Subject: File No. S7-03-06
From: Robert J Donahue, BBA

October 23, 2006

The main reason top executive pay and perks has grown is the inability of the board of directors to reign in these salaries and maintain independence from these top officers. On many firms, the CEO is also the chairman of the board. This is like having the fox guard the hen house – inadequate checks and balances. The CEO also has direct control over a firms assets and some CEOs had effectively bought off directors by providing them individually with special perks or monetary benefits such as Enron, WorldCom, and Tyco (Bebchuk Fried, 2004, p.27). CEOs can also indirectly award consulting contracts or make charitable contributions to nonprofit organizations that employ or are headed by a director (Bebchuk Fried, p.28).

Because of public outcry regarding corporate corruption, the Securities and Exchange Committee (SEC) adopted guidelines on what constituted an independent director in 2003. But under New York Stock Exchange (NYSE) doctrine, a director could earn up to $ 100,000 a year in such additional compensation (Bebchuk Fried, 2004, p.27) on top of their director fees and still maintain their independent status. This self-regulation has minimal impact because it still doesnt apply to non profit charitable contributions, and a firm still can direct more than $ 100,000 to an immediate family member who is a nonexecutive employee of the company (Bebchuk Fried, 2004, p.28).

I am writing to congratulate the Securities and Exchange Commission for acting on its proposed rule making executive compensation disclosure. Too often executives are richly rewarded even when their companies' performance is below par. Without better disclosure, shareholders, employees and the general public cannot evaluate whether executive pay packages are unjustly enriching executives at shareholder cost or providing fair compensation.

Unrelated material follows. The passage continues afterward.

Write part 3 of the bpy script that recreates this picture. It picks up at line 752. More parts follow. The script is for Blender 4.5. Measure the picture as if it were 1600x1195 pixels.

The newly enacted rules will make this crucial information more accessible to shareholders and the public. The new requirements to disclose total compensation figures, pensions and detailed compensation breakdowns will make it clear exactly how much top executives are earning and why.

I believe that CEO pay should be set by independent directors. Disclosure of all director pay from the company or its subsidiaries should be reported. For too long these loop holes have been left in these regulations.

I also urge the SEC to require that companies disclose pay-for-performance data. In order for investors to understand how pay and performance match up, companies need to explain more clearly what level of performance is necessary for a particular level of pay. I urge the SEC to require companies to disclose both the performance criteria and the performance targets they use when setting executive pay.

Sincerely,

Robert Donahue

Bebchuk, L. and Fried, J., Pay without Performance, The Unfulfilled Promise of Executive Compensation, Harvard University Press, Cambridge, 2004.